10 Oktober 2007

"KETIKA ORGAN-ORGAN TUBUH BERPUASA" (Refleksi Ramadhan)

Oleh: Teuku J. Irawan TAL*


"Hai orang-orang yang beriman, diwajibkan atas kamu berpuasa sebagaimana diwajibkan atas orang-orang sebelum kamu agar kamu bertakwa"
(QS. Al-Baqarah: 183).
Pada prinsipnya, setiap orang (individu) yang mengaku dirinya beragama Islam adalah wajib hukumnya berpuasa, sebab puasa merupakan salah satu syarat sahnya Keislaman seseorang (Rukun Islam). Barangsiapa yang tidak berpuasa berarti "gugurlah" atau setidak-tidaknya "pincanglah" indentitas Keislaman seseorang. Oleh karena itu, dari petikan ayat Al-qur'an diatas patut kita mempertanyakan, mengapa Allah Azza wa Jalla hanya menyeru orang-orang yang beriman (yang yakin) dan bukan orang-orang Islam (muslimin/muslimat) sebagai indentitas untuk diwajibkan berpuasa?

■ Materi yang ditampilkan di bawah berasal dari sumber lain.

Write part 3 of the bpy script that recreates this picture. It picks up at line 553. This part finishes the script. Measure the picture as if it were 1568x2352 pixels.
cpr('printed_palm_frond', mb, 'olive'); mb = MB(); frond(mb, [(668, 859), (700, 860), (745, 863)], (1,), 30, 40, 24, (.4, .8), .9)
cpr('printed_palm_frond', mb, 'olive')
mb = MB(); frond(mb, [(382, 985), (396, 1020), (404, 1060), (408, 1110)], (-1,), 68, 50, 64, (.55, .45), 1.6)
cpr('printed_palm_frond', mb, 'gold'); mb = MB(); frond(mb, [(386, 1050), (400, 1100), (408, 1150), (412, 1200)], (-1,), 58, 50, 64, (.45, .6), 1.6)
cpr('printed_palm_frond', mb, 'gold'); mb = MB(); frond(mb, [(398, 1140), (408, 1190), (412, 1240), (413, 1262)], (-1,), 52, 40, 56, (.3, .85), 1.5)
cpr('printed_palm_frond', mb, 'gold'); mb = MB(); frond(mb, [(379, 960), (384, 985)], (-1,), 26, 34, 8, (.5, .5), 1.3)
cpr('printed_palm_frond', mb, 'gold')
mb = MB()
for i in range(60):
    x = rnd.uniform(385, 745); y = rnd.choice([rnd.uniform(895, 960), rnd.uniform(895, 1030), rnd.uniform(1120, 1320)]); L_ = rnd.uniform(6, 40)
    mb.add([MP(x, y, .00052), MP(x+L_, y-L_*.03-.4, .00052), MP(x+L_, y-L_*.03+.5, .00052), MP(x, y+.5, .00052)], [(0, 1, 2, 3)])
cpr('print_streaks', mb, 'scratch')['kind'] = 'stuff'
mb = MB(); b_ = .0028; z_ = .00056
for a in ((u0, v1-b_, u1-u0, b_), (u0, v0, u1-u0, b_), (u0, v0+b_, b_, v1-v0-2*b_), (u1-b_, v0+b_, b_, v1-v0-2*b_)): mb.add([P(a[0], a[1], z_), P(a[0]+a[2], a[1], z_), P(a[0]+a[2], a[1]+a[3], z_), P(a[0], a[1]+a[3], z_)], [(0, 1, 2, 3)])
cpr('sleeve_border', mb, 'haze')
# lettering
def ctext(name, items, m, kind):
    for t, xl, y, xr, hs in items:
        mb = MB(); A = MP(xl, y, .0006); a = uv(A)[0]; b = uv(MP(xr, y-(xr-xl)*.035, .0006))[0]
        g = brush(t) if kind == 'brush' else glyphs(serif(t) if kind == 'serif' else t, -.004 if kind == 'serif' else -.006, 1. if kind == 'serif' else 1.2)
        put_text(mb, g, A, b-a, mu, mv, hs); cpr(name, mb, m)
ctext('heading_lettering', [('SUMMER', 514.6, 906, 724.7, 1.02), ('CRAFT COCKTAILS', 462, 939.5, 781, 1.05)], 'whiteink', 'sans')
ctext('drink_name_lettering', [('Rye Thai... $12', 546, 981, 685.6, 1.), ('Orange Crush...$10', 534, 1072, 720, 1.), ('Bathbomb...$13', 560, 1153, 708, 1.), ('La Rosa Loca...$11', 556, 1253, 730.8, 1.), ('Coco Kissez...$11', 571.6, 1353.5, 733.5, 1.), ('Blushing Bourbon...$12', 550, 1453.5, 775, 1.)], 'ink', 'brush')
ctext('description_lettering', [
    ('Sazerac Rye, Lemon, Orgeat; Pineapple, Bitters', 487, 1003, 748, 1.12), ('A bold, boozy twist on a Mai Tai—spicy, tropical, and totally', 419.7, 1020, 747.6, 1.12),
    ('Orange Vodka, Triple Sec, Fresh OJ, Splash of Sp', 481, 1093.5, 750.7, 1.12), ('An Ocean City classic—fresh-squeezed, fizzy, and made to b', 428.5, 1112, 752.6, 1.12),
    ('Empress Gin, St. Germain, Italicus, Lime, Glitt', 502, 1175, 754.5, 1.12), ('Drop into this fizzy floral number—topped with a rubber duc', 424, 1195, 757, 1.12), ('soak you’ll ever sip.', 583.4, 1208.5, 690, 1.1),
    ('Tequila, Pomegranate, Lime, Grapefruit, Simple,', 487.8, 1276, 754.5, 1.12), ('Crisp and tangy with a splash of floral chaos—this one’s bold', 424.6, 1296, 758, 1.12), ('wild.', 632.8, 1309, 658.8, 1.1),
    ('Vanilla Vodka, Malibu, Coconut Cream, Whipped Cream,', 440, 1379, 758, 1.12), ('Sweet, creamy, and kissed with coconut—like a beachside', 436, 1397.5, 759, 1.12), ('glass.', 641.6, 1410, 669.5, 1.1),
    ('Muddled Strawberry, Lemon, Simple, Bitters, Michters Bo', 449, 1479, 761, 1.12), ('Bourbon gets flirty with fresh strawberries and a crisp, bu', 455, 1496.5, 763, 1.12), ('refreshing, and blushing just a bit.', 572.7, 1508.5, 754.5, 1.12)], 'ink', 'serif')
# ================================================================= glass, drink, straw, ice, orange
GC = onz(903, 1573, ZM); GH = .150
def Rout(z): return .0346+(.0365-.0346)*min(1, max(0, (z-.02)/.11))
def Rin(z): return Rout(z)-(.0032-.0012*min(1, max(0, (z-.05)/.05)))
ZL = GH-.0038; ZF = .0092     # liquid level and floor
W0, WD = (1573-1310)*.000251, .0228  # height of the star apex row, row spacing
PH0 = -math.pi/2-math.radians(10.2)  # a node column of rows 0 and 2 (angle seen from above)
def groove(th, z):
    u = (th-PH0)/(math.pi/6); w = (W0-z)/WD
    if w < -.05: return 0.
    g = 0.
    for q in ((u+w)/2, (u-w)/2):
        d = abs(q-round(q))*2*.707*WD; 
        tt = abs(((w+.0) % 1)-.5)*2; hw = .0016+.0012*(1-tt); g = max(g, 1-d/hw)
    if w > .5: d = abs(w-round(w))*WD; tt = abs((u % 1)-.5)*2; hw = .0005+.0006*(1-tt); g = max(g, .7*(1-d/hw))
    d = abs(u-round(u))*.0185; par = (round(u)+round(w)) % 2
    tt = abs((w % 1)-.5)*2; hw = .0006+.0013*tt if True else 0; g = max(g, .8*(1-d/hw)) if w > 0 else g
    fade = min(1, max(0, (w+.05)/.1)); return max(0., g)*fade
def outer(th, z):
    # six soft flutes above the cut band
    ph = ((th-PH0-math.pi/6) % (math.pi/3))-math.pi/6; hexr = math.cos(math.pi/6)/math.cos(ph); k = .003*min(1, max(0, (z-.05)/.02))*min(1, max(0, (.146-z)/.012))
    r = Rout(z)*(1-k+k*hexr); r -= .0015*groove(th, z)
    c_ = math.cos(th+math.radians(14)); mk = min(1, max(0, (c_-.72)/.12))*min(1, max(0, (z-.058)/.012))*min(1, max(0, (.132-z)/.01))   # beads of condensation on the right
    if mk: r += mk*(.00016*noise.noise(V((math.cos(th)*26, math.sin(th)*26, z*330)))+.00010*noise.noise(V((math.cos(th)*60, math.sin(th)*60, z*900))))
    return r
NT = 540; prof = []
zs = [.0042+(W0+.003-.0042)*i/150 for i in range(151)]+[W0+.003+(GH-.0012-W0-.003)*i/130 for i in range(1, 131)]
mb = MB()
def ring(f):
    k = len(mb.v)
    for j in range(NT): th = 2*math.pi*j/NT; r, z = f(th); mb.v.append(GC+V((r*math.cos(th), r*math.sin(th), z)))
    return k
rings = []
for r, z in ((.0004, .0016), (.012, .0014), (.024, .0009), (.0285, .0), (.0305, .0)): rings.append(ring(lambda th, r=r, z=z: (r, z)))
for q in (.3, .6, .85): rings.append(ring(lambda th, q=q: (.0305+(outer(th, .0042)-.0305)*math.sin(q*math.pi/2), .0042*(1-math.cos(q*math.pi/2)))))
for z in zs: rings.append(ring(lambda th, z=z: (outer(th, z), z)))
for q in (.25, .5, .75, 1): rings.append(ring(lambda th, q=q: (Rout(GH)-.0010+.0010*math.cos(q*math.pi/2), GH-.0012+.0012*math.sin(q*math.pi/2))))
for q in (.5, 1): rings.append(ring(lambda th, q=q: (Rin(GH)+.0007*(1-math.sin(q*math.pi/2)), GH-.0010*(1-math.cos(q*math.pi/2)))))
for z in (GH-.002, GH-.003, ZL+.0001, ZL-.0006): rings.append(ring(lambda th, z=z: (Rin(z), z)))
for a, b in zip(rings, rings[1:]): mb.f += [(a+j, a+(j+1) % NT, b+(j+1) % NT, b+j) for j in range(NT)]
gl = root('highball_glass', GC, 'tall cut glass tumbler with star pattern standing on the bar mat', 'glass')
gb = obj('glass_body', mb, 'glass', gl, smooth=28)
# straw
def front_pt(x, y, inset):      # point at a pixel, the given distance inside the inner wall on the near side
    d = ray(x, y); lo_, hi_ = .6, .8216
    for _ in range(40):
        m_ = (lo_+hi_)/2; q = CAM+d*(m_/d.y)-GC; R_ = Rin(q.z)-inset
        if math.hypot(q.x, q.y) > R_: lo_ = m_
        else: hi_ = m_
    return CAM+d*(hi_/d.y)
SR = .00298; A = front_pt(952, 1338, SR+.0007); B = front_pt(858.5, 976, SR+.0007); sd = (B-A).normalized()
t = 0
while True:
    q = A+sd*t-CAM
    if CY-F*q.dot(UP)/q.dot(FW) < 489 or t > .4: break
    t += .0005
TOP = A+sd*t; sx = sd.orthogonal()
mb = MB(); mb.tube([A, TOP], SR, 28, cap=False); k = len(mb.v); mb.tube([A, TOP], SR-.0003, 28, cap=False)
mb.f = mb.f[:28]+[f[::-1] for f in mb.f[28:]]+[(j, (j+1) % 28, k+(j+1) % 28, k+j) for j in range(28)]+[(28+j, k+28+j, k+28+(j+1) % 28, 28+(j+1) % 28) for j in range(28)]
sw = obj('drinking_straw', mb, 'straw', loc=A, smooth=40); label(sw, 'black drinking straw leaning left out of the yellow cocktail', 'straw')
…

Puasa berarti amaliah bathiniah yang dipraktekan melalui amalan-amalan lahiriah yang merupakan urusan privasi antara orang-orang yang beriman dengan Allah semata, tidak ada yang mengetahui seseorang berpuasa atau tidak, kecuali Pemerintah (Penguasa) sekalipun hanya bisa melarang praktek-praktek perbuatan yang dapat mengurangi kualitas puasanya orang-orang yang berpuasa, seperti penutupan tempat-tempat hiburan dan prostitusi, pelarangan membuka rumah-rumah makan atau menjual makanan pada siang hari dan lain-lain sebagainya. Dan yang jelas, demi alasan apapun manusia tidak dapat "memaksa" manusia yang lain untuk berpuasa, kecuali hanya menyeru untuk menghormati orang-orang yang sedang melaksanakan ibadah berpuasa.

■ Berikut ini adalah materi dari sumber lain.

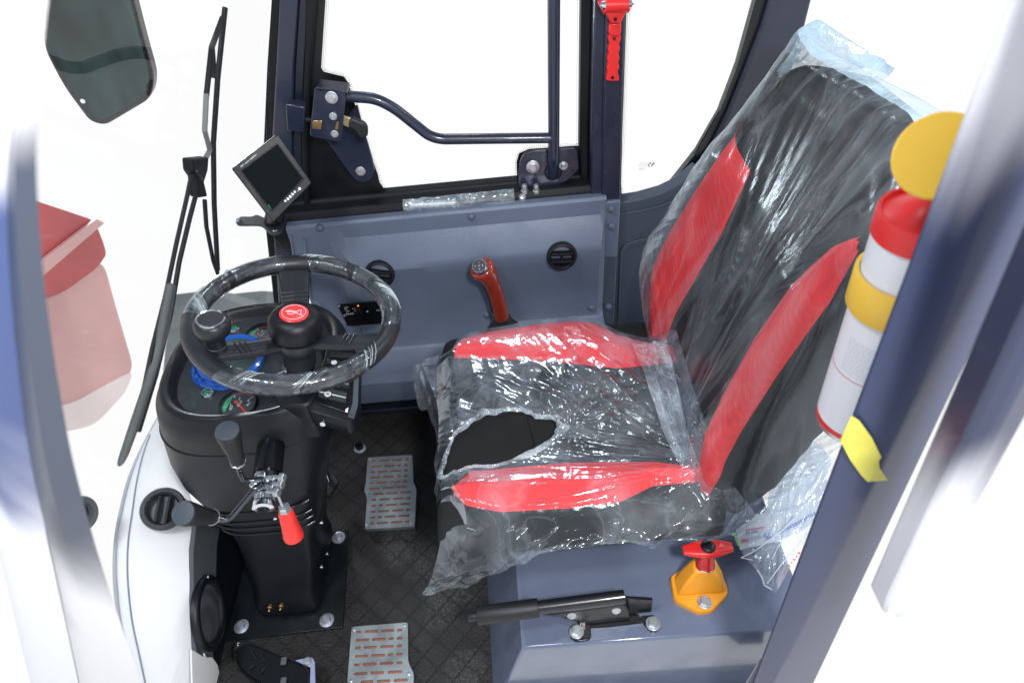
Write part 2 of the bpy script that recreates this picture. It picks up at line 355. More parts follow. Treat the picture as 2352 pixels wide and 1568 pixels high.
def matfloor():
    m,nt,ns,ln=nodes('black_rubber_mat')
    out=ns.new('ShaderNodeOutputMaterial'); b=ns.new('ShaderNodeBsdfPrincipled'); ln.new(b.outputs[0],out.inputs[0]); b.inputs['Roughness'].default_value=.55; b.inputs['Specular IOR Level'].default_value=.35
    tc=ns.new('ShaderNodeTexCoord'); mp=ns.new('ShaderNodeMapping'); mp.inputs['Rotation'].default_value=(0,0,math.radians(42)); mp.inputs['Scale'].default_value=(23,23,23); ln.new(tc.outputs['Object'],mp.inputs[0])
    sp=ns.new('ShaderNodeSeparateXYZ'); ln.new(mp.outputs[0],sp.inputs[0])
    def m1(op,a,bv=None,c=None,clamp=False):
        n=ns.new('ShaderNodeMath'); n.operation=op; n.use_clamp=clamp
        for i,q in enumerate((a,bv,c)):
            if q is None: continue
            if isinstance(q,(int,float)): n.inputs[i].default_value=q
            else: ln.new(q,n.inputs[i])
        return n.outputs[0]
    def edge(o,w):   # 1 inside a groove band
        f=m1('FRACT',o); d=m1('ABSOLUTE',m1('SUBTRACT',f,.5)); return m1('GREATER_THAN',d,.5-w)
    gx=edge(sp.outputs[0],.045); gy=edge(sp.outputs[1],.075)
    rib=m1('GREATER_THAN',m1('FRACT',m1('MULTIPLY',sp.outputs[0],14)),.5)
    ribs=m1('MULTIPLY',gy,rib)
    groove=m1('MAXIMUM',gx,gy)
    h=m1('ADD',m1('MULTIPLY',groove,-.8),m1('MULTIPLY',ribs,1.0))
    nf=ns.new('ShaderNodeTexNoise'); nf.inputs['Scale'].default_value=160; nf.inputs['Detail'].default_value=4; ln.new(tc.outputs['Object'],nf.inputs['Vector'])
    h=m1('ADD',h,m1('MULTIPLY',nf.outputs[0],.9))
    bp=ns.new('ShaderNodeBump'); bp.inputs['Strength'].default_value=.8; bp.inputs['Distance'].default_value=.003; ln.new(h,bp.inputs['Height']); ln.new(bp.outputs[0],b.inputs['Normal'])
    # dust: broad patches with a cellular breakup
    n1=ns.new('ShaderNodeTexNoise'); n1.inputs['Scale'].default_value=5.5; n1.inputs['Detail'].default_value=5; ln.new(tc.outputs['Object'],n1.inputs['Vector'])
    vo=ns.new('ShaderNodeTexVoronoi'); vo.feature='DISTANCE_TO_EDGE'; vo.inputs['Scale'].default_value=95; ln.new(tc.outputs['Object'],vo.inputs['Vector'])
    vm=ns.new('ShaderNodeMapRange'); vm.inputs[1].default_value=.02; vm.inputs[2].default_value=.12; ln.new(vo.outputs['Distance'],vm.inputs[0])
    def spot(x,y,r):
        vd=ns.new('ShaderNodeVectorMath'); vd.operation='DISTANCE'; vd.inputs[1].default_value=(x,y,0); ln.new(tc.outputs['Object'],vd.inputs[0])
        q=ns.new('ShaderNodeMapRange'); q.inputs[1].default_value=0; q.inputs[2].default_value=r; q.inputs[3].default_value=1; q.inputs[4].default_value=0; ln.new(vd.outputs['Value'],q.inputs[0]); return q.outputs[0]
    sm=m1('MAXIMUM',m1('MAXIMUM',spot(-.31,.905,.09),spot(-.23,.86,.10)),m1('MAXIMUM',spot(-.20,.75,.10),spot(-.16,.58,.09)))
    nn=ns.new('ShaderNodeTexNoise'); nn.inputs['Scale'].default_value=22; nn.inputs['Detail'].default_value=4; ln.new(tc.outputs['Object'],nn.inputs['Vector'])
    sm2=ns.new('ShaderNodeMapRange'); sm2.inputs[1].default_value=.62; sm2.inputs[2].default_value=1.05; ln.new(m1('ADD',sm,m1('MULTIPLY',nn.outputs[0],.9)),sm2.inputs[0])
    dust=m1('MULTIPLY',m1('MULTIPLY',sm2.outputs[0],vm.outputs[0]),.5)
    d0=ns.new('ShaderNodeMapRange'); d0.inputs[1].default_value=.42; d0.inputs[2].default_value=.75; d0.inputs[4].default_value=.28; ln.new(n1.outputs[0],d0.inputs[0])
    dust=m1('MAXIMUM',dust,d0.outputs[0])
    # bright specks
    v2=ns.new('ShaderNodeTexVoronoi'); v2.inputs['Scale'].default_value=70; ln.new(tc.outputs['Object'],v2.inputs['Vector'])
    spk=m1('MULTIPLY',m1('LESS_THAN',v2.outputs['Distance'],.045),.8); dust=m1('MAXIMUM',dust,spk)
    mx=ns.new('ShaderNodeMix'); mx.data_type='RGBA'; mx.inputs[6].default_value=(.0165,.0155,.0158,1); mx.inputs[7].default_value=(.085,.085,.085,1); ln.new(dust,mx.inputs[0])
    mg=ns.new('ShaderNodeMix'); mg.data_type='RGBA'; mg.inputs[7].default_value=(.007,.006,.006,1); ln.new(mx.outputs[2],mg.inputs[6]); ln.new(m1('MULTIPLY',m1('SUBTRACT',groove,ribs,clamp=True),.85),mg.inputs[0])
    ln.new(mg.outputs[2],b.inputs['Base Color'])
    return m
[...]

Karena puasa merupakan amalan bathiniah, maka sangat dekat dengan persoalan-persoalan hati dalam mengendalikan iman, emosional, nafsu dan syahwat. Lalu, mengapa juga Rasulullah SAW. bersabda "Betapa banyak orang yang berpuasa, namun hanya mendapatkan lapar dan haus dari puasanya". Sebagian ulama berpendapat bahwa orang yang puasanya hanya meraih haus-dahaga dan lapar saja adalah orang-orang (individu) yang tidak menundukkan pandangan dan tidak menjaga lidahnya dari perbuatan-perbuatan dosa. Sementara itu, pendapat lain mengatakan bahwa jika seseorang berdusta, menggunjing atau melakukan kemaksiatan sesaat ketika berpuasa, maka dia telah membatalkan puasanya. Padahal, puasa sehari merupakan rangkaian puasa sesaat demi sesaat.
Dalam hadist yang lain disebutkan, "Puasa merupakan perisai selama tidak dirusak dengan dusta dan pergunjingan". Para ulama berpendapat, "Pergunjingan dapat membatalkan puasa". Sebab, orang yang berdusta dan menggunjing merusak harga diri dan kehormatan sesama muslim sebagai saudara seiman dan seagama.
Jabir meriwayatkan bahwa Rasulullah SAW. bersabda "Ada lima hal yang membatalkan puasa, yaitu dusta, pergunjingan, fitnah, sumpah palsu, dan pandangan yang disertai dorongan syahwat". Jadi, Tujuan puasa bukanlah menahan lapar dan dahaga, melainkan menghindari maksiat dan dosa sebagaimana tujuan shalat adalah mencegah perbuatan keji dan mungkar. Nabi Sallallahu 'alaihi Wasallam bersabda, "Barangsiapa tidak meninggalkan perkataan dan perbuatan dusta, Allah tidak berhajat kepadanya meskipun dia tidak makan dan minum".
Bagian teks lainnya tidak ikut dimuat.